For perpendicular applied fields, the reverse situation is found: Not only the magnetization texture in the nanostructure consists mostly of sequences of vortices along its length (See Figure 5c,d), but also, the extension of these vortices is slightly larger than that observed for the parallel field in each nanostructure and their dimensions are longer in the nanotube than in the nanowire. As a confirmation of the preference for dipolar energy minimization in the nanotube, very few transverse domains were observed for a transverse field, compared with nanowires and parallel-applied fields. The existence of the onion states with non-zero net magnetization, as compared to the vortices in nanowires, also points towards a larger remanence magnetization in nanotubes for perpendicular fields.

In summary, more transverse than vortex domains are modelled at the remanent state of large diameters nanowires and nanotubes for hysteresis loops with a parallel field, and more vortex domains are obtained for the perpendicular ones.

5. Conclusions

Polycrystalline Co nanowires and nanotubes with large diameter of 180 nm have been synthesized inside AAO templates. The structure characterization confirms the hexagonal symmetry of crystals with the presence of multiple defects.
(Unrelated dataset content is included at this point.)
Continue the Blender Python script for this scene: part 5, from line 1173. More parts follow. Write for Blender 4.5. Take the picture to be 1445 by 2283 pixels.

The analysis of the experimental hysteresis loops for parallel and perpendicular configuration of the applied field indicates that in both nanowire and nanotube arrays there is an effective longitudinal magnetic anisotropy that is stronger in the case of the nanotube array. In addition, the extremely small remanence for all loops suggests the important role played by magnetostatic interactions.

Micromagnetic simulations were first performed by taking into account the magnetostatic interactions in the mean-field way—as an effective uniaxial easy-plane anisotropy term in a single nanowire. The shape of the modelled hysteresis loops corroborates the strong dipolar interaction between neighboring nanowires. The angular dependence of remanence matches qualitatively well, although the experimental value is lower than the modelled one.
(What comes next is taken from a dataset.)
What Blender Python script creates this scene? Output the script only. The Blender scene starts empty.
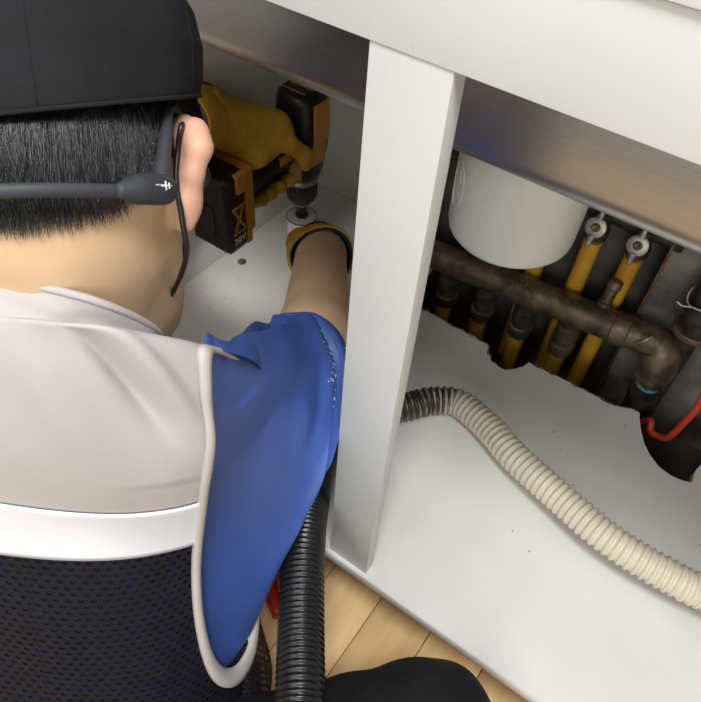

The experimental results are difficult to interpret due to the presence of many factors. In particular, magnetostatic interactions are stronger in the array of nanowires than nanotubes and the difference between the objects can be simply masked by this fact. Simulations were also performed on individual nanowires and nanotubes in order to disentangle different effects, a possibility not experimentally accessible. Complementarity of the experimental findings by micromagnetic simulations permits to understand the differences without many competing effects and the role paid by the sample shapes, without consideration of the magnetostatic interactions. Sequences of vortex and transverse domains forming a helicoidal structure are found at the remanent state. The transverse configurations of the vortex domains for nanotubes consist of onion states, while for the nanowires, the vortices are found to be distorted by the uniaxial anisotropy. A higher proportion of transverse domains is found for parallel applied fields in both structures, while vortices are mainly found for perpendicular applied fields. A larger remanence of the individual nanotube, as compared to an individual nanowire in a parallel configuration, is explained by a larger parallel component of the nanotubes due to an additional influence of the internal surface. This creates an effect of a “larger shape anisotropy” for nanotubes, as compared to nanowires. Thus, two effects contribute to the increased remanence in the array of nanotubes in comparison to nanowires: a smaller interaction strength, due to smaller magnetic volume, and the influence of the nanotube geometry via the existence of the inner surface.

Overall a good agreement is found and a refinement in the model should contribute to increase the accuracy in simulations of the arrays of nanowires and nanotubes.